** Start **
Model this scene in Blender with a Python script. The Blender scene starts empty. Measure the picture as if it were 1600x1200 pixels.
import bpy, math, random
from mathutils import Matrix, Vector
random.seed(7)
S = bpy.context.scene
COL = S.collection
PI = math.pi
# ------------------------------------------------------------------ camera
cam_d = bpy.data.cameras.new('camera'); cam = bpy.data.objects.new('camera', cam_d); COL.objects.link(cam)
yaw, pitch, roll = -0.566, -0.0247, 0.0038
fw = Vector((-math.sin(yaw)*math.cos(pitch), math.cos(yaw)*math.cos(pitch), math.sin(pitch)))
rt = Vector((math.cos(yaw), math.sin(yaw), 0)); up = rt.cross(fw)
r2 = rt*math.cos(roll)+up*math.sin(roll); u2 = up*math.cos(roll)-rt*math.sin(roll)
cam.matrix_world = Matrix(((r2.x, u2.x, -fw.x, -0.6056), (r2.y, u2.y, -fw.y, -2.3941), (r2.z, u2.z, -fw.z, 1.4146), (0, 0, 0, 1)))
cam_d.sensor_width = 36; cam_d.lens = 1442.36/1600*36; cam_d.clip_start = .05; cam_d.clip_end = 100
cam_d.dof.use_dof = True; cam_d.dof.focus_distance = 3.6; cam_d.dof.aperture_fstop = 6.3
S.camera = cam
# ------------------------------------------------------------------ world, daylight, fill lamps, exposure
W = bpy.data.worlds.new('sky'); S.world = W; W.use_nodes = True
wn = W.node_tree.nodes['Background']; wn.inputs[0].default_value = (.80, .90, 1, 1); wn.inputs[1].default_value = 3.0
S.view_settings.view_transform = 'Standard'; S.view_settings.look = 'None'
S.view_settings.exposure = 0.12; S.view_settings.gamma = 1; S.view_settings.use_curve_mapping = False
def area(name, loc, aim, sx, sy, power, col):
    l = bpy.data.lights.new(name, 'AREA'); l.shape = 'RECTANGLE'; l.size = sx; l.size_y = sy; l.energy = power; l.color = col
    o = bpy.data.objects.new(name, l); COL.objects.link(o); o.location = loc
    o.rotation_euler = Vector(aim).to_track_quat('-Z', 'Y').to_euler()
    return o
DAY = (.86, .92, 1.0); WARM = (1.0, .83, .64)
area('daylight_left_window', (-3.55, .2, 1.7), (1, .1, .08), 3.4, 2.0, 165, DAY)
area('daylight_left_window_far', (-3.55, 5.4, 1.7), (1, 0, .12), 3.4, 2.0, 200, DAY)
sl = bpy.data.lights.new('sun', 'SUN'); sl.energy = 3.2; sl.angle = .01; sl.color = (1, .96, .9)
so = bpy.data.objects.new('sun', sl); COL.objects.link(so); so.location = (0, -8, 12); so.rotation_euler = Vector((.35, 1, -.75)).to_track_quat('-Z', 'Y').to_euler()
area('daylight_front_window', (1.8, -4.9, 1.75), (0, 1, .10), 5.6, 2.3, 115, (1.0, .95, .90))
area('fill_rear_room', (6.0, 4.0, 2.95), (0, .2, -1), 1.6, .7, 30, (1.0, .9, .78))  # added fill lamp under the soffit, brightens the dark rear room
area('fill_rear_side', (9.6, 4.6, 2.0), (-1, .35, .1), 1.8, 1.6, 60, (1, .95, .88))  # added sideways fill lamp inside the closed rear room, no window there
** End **
- Short task:
Give back only a number, the number of lines where the string "scene" occurs.

- Exercise answer:
2